Были такие кибернетики, например, как Стаффорд Бир, который утверждал, что кибернетика уходит далеко за пределы аналогии. Они спорят о том, что если кто-либо выявляет при помощи абстракции структуру управления двух несходных организмов, то взаимоотношение между этими структурами может быть скорее связью тождественности, чем аналогии[692]. Управленческая структура сложной промышленности может быть идентична соответствующей структуре в живом организме, подобно тому как геометрическая форма яблока и апельсина могут быть идентичны кругам. Этот подход может быть верным на абстрактном уровне, но он не претворился в такое большое количество открытий плодотворных сходств и направлений исследований, не считая изначально определенных, на которое надеялись ранние сторонники кибернетики.
Отсутствие в кибернетике ярких теоретических прорывов уменьшило убедительность ее интеллектуальной схемы как объяснения всех динамических процессов. В Соединенных Штатах, где очень широко применяются компьютеры и где их социологические и экономические последствия все еще остро обсуждаются, ясно виден спад интереса к кибернетике как концептуальному построению. Посткибернетическая эпоха включает не отречение от кибернетики, а лишь более трезвую оценку ее возможностей. Изначальное рвение могло быть возобновлено будущими разработками в теории, но никто, естественно, не мог предсказать таких событий.
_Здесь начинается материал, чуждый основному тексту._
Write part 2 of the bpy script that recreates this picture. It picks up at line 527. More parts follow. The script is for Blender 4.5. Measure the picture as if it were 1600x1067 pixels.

Парадоксально то, что спад интереса во всем мире к кибернетике как концептуальной схеме пришелся как раз на то время, когда компьютеры стали крайне необходимыми для деловой, промышленной и военной деятельности. Советский Союз отстал в поисках новых применений для компьютеров, но в 80-х годах были предприняты энергичные усилия, чтобы наверстать упущенное. В 1985 г. ЦК КПСС принял решение, требующее самым энергичным образом внедрять компьютеры в промышленность и образование. Тем временем партийные идеологи призывали к компьютерному «ликбезу», сравнимому по эффективности с кампанией по ликвидации неграмотности в 20-30-х годах[693]. Этот новый акцент на компьютерах неизбежно приведет к дальнейшим дискуссиям о философских и политических следствиях «социальной информации».